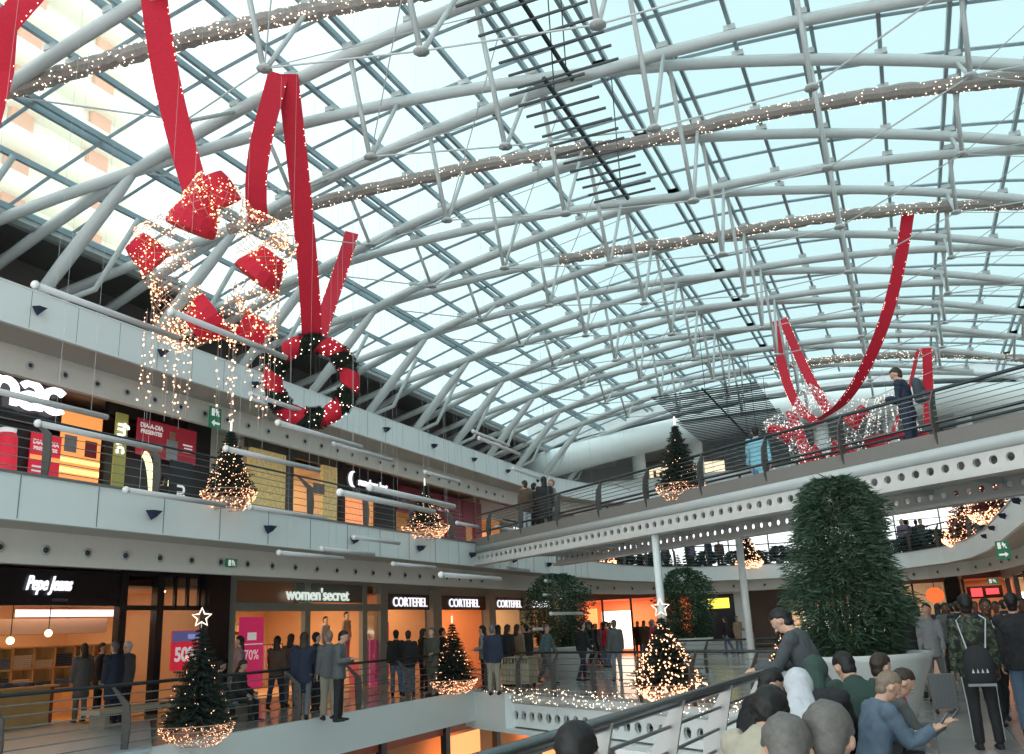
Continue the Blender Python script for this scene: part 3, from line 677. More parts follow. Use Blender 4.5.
poster('advertising_board', 'wide red advertising board showing a woman beside the black shop front', 16.98, 19.1, U+2.2, U+3.15, mat('muted_red_board', (.38,.03,.05), .5, emit=(.4,.03,.05), es=.25), [('text', 'DIA-A-DIA', .17, 17.45, U+2.98, PLW, .004), ('text', 'PRESENTES', .15, 17.45, U+2.82, PLW, .004), ('orange_streak', 17.0, 17.6, U+2.45, U+2.55, ORL), ('figure_coat', 18.0, 18.4, U+2.2, U+2.75, DEN[2]), ('figure_head', 18.1, 18.3, U+2.75, U+2.98, mat('photo_skin', (.55,.35,.25), .6)), ('pale_line', 18.6, 18.95, U+2.68, U+2.72, PLW), ('pale_line', 18.65, 18.95, U+2.6, U+2.63, PLW), ('pale_line', 18.6, 18.92, U+2.5, U+2.54, PLW)], x=-17.6, cat='poster')
poster('vertical_sign', 'narrow olive vertical sign with glowing white letters turned sideways', 16.28, 16.66, U+1.3, U+3.15, mat('olive_panel', (.30,.30,.10), .5, emit=(.3,.3,.08), es=.3), [], x=-17.6, cat='sign')
me = text_mesh('fnac', .50, .02, .0); me.transform(Matrix.Translation((-17.56, 16.47, U+2.5)) @ FX @ Matrix.Rotation(-PI/2, 4, 'Z')); me.materials.append(MATS['white_letter_glow'])
pp = [o for o in bpy.data.objects if o.name.startswith('vertical_sign')][0]; link('lettering', me, pp)
t = thing('arched_gate', 'glowing pale yellow arch rising in front of the black shop', 'arch', None, (-17.3, 17.6, U)); t['_abs'] = 1
MB().ribbon([(-17.3, 16.95+.42*math.sin(a/8*1.5)-.0, U+2.15*math.cos(a/8*1.5)) for a in range(9)], .18, .06, (0,1,.3)).build('arch', glow('arch_glow', (1,.93,.45), 1.5), t)
MB().ribbon([(-17.3, 17.85, U-.12), (-17.3, 17.87, U+1.6)], .05, .05, (0,1,0)).build('foot', MATS['arch_glow'], t)
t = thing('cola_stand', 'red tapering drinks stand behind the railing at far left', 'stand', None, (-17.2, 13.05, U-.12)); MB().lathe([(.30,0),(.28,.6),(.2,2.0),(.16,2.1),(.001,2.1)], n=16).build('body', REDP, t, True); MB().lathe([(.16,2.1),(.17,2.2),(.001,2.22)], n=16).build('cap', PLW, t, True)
# beige pillar and exit sign
k = MB(); k.box((-18.4, 19.95, 4.17), (-17.9, 20.2, 7.65)); k.box((-18.6,20.2,4.17),(-18.4,21.6,7.65)); struct('wall_left_recess', k, CREAM)
def exit_sign(loc, face, w_, h, label, arrow=1, double=True):
    t = thing('exit_sign', label, 'exit sign', None, loc)
    g = mat('exit_green', (.01,.12,.05), .4, emit=(.01,.2,.08), es=.25)
    a = MB().box((-w_/2, -h/2, -.02), (w_/2, h/2, .02)).mesh('p', g); a.transform(face); link('panel', a, t)
    def q(poly, name):
        b = MB().prism(poly, .012, Matrix.Translation((0,0,.02))).mesh('p', PLW); b.transform(face); link(name, b, t)
    s = h/2 if double else h
    cy = h/4 if double else 0
    q([(-w_*.35,cy-s*.35),(-w_*.12,cy-s*.35),(-w_*.12,cy+s*.35),(-w_*.35,cy+s*.35)], 'door_mark')
    q([(w_*.05,cy-s*.35),(w_*.12,cy-s*.05),(w_*.25,cy-s*.35),(w_*.32,cy-s*.3),(w_*.2,cy+.02*s),(w_*.3,cy+s*.15),(w_*.12,cy+s*.2),(w_*.1,cy+s*.36),(w_*.0,cy+s*.36),(0,cy+s*.2),(-w_*.05,cy),(w_*.05,cy)], 'runner_mark')
    if double:
        c = -h/4; d = arrow*w_
        q([(d*.35,c),(d*.1,c+s*.3),(d*.1,c+s*.1),(-d*.35,c+s*.1),(-d*.35,c-s*.1),(d*.1,c-s*.1),(d*.1,c-s*.3)][::arrow], 'arrow_mark')
    return t
e_ = onx(215, 418, -15.7); exit_sign((-15.7, e_.y, e_.z), FX, .42, .55, 'green exit sign with arrow hanging from the upper left pale band', -1)
e_ = onx(232, 563, -12.7); exit_sign((-12.72, e_.y, e_.z), FX, .30, .17, 'small green exit sign on the lower left pale band', 1, False)
# gold wall shop, eyewear shop, red shop, last shop
t = shop('jewellery_shop', 'shop with golden textured walls and warm spotlights beside the upper left fir', 21.7, 26.5, U, PALEW, 80, spots=5)
GOLD = mat('gold_leaf_panel', (.62,.50,.22), .35, nscale=9, noise_amt=.7, emit=(.8,.6,.25), es=.25, bump=.6)
panel(t, 'gold_panel', 21.8, 23.5, U, U+3.3, GOLD, x=-17.9, t=.12); panel(t, 'gold_panel', 25.55, 26.4, U, U+3.3, GOLD, x=-17.9, t=.12)
panel(t, 'front_panel', 23.5, 23.85, U, U+3.5, mat('slate_pier', (.10,.11,.12), .5), x=-17.85, t=.2); panel(t, 'front_panel', 21.6, 26.6, U+3.2, U+3.5, MATS['slate_pier'], x=-17.88, t=.15)
panel(t, 'small_sign', 24.9, 25.5, U+2.15, U+2.5, mat('grey_sign', (.25,.25,.25), .5), x=-17.8, t=.05)
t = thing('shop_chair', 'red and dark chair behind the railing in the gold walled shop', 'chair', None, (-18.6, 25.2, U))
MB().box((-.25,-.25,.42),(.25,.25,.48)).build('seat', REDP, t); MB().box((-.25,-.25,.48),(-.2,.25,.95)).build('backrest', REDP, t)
for a in (-.22,.22):
    for b_ in (-.22,.22): MB().box((a-.02,b_-.02,0),(a+.02,b_+.02,.42)).build('leg', DARK, t)
t = shop('eyewear_shop', 'eyewear shop with black fascia and white crescent moon sign', 26.7, 30.4, U, PALEW, 60, spots=3)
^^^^
Directions
Exact repetition is required for the lines from the one that contains "t = thing('shop_chair', 'red" through the final line; leave out everything else.

Written solution
t = thing('shop_chair', 'red and dark chair behind the railing in the gold walled shop', 'chair', None, (-18.6, 25.2, U))
MB().box((-.25,-.25,.42),(.25,.25,.48)).build('seat', REDP, t); MB().box((-.25,-.25,.48),(-.2,.25,.95)).build('backrest', REDP, t)
for a in (-.22,.22):
    for b_ in (-.22,.22): MB().box((a-.02,b_-.02,0),(a+.02,b_+.02,.42)).build('leg', DARK, t)
t = shop('eyewear_shop', 'eyewear shop with black fascia and white crescent moon sign', 26.7, 30.4, U, PALEW, 60, spots=3)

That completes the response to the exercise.